### WHAT TO WORK ON:
Copy out precisely the lines beginning at the line that contains "Continue the Blender" and ending at the line that contains "4, z=np.full(int(cl.sum()), -2.14))", including both.

### EXCERPTED DATA:
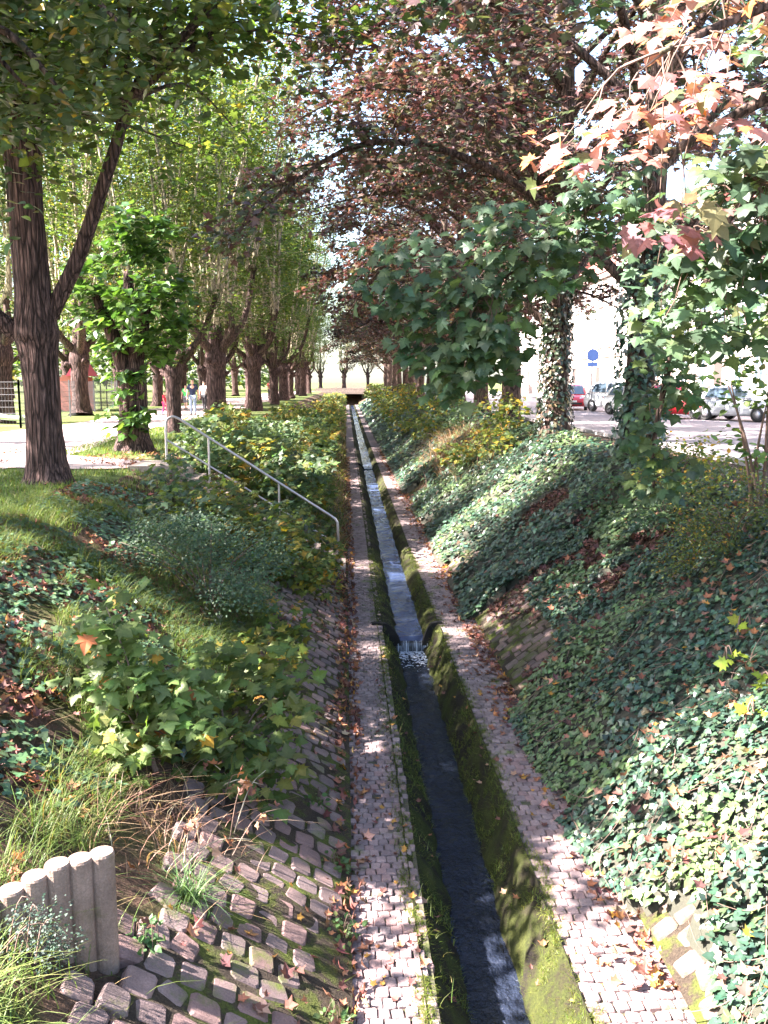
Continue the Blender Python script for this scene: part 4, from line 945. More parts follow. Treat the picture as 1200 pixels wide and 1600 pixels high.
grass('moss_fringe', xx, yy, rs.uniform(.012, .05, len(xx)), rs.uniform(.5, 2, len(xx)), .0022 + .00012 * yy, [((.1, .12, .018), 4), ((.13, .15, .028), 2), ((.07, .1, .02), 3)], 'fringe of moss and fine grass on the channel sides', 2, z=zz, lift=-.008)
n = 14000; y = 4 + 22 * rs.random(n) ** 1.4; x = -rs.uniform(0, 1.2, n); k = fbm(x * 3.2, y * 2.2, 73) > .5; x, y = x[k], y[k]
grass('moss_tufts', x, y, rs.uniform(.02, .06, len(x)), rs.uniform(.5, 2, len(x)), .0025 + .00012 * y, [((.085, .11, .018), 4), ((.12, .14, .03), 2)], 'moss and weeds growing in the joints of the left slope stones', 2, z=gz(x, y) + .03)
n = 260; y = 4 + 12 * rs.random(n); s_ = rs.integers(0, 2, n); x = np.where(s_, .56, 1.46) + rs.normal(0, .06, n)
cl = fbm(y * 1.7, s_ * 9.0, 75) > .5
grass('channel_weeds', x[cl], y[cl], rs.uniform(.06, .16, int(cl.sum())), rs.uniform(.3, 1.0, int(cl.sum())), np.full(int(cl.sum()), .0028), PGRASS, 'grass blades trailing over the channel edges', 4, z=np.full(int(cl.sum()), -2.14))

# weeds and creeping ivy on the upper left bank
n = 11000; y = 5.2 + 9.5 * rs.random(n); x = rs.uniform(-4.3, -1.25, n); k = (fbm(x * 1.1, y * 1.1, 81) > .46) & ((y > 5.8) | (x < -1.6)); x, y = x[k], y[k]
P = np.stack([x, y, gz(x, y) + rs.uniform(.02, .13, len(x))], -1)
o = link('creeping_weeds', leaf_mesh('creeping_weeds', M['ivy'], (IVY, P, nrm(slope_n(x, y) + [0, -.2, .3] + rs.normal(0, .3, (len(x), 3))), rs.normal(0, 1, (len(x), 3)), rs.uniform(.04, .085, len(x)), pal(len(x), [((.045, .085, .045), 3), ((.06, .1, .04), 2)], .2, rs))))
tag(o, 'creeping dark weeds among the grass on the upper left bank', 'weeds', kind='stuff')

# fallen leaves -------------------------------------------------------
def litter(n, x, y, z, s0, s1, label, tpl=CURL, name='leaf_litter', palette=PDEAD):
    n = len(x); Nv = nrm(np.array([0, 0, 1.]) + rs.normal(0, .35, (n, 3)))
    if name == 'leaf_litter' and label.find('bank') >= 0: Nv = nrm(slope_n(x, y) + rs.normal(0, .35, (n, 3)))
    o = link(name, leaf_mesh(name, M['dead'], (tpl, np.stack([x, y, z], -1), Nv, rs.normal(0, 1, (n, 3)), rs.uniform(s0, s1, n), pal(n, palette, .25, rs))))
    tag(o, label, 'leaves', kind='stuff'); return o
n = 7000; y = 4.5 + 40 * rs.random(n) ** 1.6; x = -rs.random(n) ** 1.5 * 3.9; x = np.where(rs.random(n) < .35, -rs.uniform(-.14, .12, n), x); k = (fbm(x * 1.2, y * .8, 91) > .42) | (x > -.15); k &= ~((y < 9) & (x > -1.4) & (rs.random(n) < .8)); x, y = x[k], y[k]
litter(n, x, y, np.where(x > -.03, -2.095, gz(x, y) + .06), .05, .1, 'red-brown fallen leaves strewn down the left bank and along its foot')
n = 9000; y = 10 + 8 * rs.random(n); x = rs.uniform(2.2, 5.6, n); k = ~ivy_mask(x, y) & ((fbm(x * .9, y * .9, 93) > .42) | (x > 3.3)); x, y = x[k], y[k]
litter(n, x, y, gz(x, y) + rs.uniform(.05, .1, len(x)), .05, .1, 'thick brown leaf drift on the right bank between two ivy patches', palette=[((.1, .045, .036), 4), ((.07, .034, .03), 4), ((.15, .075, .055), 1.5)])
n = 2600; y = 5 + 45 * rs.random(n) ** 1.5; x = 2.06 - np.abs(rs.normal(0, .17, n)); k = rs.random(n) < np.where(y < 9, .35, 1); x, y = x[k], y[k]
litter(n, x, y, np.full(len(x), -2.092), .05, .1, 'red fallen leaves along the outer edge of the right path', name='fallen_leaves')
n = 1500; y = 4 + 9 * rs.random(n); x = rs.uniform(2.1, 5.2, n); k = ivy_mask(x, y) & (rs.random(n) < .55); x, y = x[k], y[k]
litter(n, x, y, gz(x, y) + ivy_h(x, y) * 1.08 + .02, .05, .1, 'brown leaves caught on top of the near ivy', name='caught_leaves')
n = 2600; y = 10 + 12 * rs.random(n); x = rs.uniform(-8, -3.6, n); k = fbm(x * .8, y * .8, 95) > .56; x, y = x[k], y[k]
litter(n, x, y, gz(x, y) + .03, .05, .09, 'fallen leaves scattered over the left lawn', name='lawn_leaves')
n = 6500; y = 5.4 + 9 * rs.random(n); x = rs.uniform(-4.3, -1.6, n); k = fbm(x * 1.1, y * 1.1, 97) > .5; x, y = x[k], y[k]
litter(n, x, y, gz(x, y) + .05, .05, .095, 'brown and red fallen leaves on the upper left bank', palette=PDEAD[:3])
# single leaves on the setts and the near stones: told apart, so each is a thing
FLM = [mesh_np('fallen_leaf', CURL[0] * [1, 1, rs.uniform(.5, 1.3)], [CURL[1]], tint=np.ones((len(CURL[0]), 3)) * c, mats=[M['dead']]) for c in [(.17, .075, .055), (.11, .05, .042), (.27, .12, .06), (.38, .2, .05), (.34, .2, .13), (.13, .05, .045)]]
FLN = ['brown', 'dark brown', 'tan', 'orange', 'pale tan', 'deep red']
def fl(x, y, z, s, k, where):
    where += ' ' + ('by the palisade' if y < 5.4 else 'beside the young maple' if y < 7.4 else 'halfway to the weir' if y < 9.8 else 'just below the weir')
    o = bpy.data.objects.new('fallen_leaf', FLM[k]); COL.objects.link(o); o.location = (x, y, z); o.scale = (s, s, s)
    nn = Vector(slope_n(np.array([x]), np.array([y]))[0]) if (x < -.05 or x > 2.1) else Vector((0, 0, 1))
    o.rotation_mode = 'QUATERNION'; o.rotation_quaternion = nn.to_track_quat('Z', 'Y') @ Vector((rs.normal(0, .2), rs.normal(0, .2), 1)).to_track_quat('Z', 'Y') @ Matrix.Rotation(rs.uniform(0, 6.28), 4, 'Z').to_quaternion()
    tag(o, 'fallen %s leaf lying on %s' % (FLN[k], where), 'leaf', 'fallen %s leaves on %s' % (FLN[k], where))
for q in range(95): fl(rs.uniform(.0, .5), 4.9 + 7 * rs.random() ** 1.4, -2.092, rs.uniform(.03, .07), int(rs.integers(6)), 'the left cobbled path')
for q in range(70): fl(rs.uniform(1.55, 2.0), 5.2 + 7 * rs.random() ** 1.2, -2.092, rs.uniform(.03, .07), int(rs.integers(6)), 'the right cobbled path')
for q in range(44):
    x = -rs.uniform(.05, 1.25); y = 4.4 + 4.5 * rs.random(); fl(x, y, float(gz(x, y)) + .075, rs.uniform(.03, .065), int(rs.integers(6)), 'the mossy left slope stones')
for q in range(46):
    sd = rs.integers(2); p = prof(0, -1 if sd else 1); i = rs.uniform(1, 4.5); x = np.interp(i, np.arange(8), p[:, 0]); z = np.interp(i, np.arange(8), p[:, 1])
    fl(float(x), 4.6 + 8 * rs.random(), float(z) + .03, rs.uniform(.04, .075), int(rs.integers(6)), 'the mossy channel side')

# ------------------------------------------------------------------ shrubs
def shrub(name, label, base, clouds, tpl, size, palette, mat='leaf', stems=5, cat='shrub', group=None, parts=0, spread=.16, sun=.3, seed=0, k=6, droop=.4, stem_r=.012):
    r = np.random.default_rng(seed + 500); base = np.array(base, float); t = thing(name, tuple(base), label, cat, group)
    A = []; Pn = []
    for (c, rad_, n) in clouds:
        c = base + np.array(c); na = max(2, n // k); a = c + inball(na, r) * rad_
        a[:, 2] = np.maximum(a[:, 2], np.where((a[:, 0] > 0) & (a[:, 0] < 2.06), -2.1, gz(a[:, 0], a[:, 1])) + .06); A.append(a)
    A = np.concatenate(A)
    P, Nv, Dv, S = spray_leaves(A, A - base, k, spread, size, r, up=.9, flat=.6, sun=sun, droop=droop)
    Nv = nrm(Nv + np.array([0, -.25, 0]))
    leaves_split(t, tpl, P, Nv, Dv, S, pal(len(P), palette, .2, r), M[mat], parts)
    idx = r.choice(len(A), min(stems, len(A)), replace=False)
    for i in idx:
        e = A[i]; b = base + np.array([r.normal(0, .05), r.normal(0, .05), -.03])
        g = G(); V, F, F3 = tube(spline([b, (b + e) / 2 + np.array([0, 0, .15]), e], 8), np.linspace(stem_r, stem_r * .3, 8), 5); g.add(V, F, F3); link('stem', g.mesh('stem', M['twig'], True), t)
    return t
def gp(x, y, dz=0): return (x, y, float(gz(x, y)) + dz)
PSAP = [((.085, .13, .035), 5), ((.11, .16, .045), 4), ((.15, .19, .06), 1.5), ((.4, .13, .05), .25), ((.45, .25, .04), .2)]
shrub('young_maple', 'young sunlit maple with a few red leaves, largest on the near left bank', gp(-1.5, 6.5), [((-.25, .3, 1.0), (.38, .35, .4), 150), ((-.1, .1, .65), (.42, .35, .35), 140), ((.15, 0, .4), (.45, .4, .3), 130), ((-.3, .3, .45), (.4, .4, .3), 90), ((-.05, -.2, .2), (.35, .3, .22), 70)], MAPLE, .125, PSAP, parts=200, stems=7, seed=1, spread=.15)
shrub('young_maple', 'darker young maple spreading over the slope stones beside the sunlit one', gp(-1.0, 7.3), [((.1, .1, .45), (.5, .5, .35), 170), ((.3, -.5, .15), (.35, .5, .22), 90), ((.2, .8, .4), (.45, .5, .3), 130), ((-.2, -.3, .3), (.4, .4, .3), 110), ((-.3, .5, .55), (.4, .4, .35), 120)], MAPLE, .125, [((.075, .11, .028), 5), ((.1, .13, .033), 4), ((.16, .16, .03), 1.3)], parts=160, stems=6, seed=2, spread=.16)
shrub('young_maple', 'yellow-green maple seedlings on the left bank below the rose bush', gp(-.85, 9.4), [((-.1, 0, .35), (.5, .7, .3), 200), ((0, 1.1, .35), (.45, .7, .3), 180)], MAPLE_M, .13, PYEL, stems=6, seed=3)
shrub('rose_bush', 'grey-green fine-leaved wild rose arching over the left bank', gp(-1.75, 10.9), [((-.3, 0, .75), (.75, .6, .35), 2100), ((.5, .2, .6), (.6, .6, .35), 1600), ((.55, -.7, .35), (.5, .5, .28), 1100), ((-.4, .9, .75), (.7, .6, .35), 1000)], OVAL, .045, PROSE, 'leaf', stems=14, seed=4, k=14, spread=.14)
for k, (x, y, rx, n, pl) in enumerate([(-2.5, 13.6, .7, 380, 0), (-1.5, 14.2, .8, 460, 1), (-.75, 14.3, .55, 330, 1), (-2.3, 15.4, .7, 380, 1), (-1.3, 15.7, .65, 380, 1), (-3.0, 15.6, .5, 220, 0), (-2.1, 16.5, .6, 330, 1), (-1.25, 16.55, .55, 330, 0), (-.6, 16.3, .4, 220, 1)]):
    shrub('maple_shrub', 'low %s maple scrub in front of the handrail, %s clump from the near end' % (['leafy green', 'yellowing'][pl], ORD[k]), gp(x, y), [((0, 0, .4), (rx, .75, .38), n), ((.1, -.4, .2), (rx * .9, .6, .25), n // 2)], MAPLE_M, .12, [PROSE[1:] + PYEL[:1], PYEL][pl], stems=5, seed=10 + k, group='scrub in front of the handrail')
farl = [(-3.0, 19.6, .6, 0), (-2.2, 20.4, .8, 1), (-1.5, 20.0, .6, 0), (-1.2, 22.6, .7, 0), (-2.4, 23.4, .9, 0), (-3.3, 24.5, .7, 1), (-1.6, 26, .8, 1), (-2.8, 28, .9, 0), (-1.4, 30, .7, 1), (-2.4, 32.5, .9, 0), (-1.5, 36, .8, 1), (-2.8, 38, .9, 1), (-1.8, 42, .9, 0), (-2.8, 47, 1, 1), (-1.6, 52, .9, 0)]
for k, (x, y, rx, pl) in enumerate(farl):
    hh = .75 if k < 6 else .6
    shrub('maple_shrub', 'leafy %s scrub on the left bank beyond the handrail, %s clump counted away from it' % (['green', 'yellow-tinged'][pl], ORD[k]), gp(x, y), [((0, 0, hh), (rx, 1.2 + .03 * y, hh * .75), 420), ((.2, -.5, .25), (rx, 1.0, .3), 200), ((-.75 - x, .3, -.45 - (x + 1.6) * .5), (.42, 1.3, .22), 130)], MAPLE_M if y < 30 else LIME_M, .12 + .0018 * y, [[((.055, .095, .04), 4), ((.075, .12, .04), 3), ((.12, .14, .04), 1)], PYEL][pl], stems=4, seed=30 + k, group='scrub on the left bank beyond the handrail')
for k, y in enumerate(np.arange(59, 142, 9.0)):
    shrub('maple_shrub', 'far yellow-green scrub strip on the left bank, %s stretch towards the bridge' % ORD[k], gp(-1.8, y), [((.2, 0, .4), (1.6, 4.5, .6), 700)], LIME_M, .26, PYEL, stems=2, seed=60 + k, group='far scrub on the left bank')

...

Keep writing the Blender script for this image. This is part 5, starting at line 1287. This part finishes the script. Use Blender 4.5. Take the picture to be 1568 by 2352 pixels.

### TASK ANSWER:
Continue the Blender Python script for this scene: part 4, from line 945. More parts follow. Treat the picture as 1200 pixels wide and 1600 pixels high.
grass('moss_fringe', xx, yy, rs.uniform(.012, .05, len(xx)), rs.uniform(.5, 2, len(xx)), .0022 + .00012 * yy, [((.1, .12, .018), 4), ((.13, .15, .028), 2), ((.07, .1, .02), 3)], 'fringe of moss and fine grass on the channel sides', 2, z=zz, lift=-.008)
n = 14000; y = 4 + 22 * rs.random(n) ** 1.4; x = -rs.uniform(0, 1.2, n); k = fbm(x * 3.2, y * 2.2, 73) > .5; x, y = x[k], y[k]
grass('moss_tufts', x, y, rs.uniform(.02, .06, len(x)), rs.uniform(.5, 2, len(x)), .0025 + .00012 * y, [((.085, .11, .018), 4), ((.12, .14, .03), 2)], 'moss and weeds growing in the joints of the left slope stones', 2, z=gz(x, y) + .03)
n = 260; y = 4 + 12 * rs.random(n); s_ = rs.integers(0, 2, n); x = np.where(s_, .56, 1.46) + rs.normal(0, .06, n)
cl = fbm(y * 1.7, s_ * 9.0, 75) > .5
grass('channel_weeds', x[cl], y[cl], rs.uniform(.06, .16, int(cl.sum())), rs.uniform(.3, 1.0, int(cl.sum())), np.full(int(cl.sum()), .0028), PGRASS, 'grass blades trailing over the channel edges', 4, z=np.full(int(cl.sum()), -2.14))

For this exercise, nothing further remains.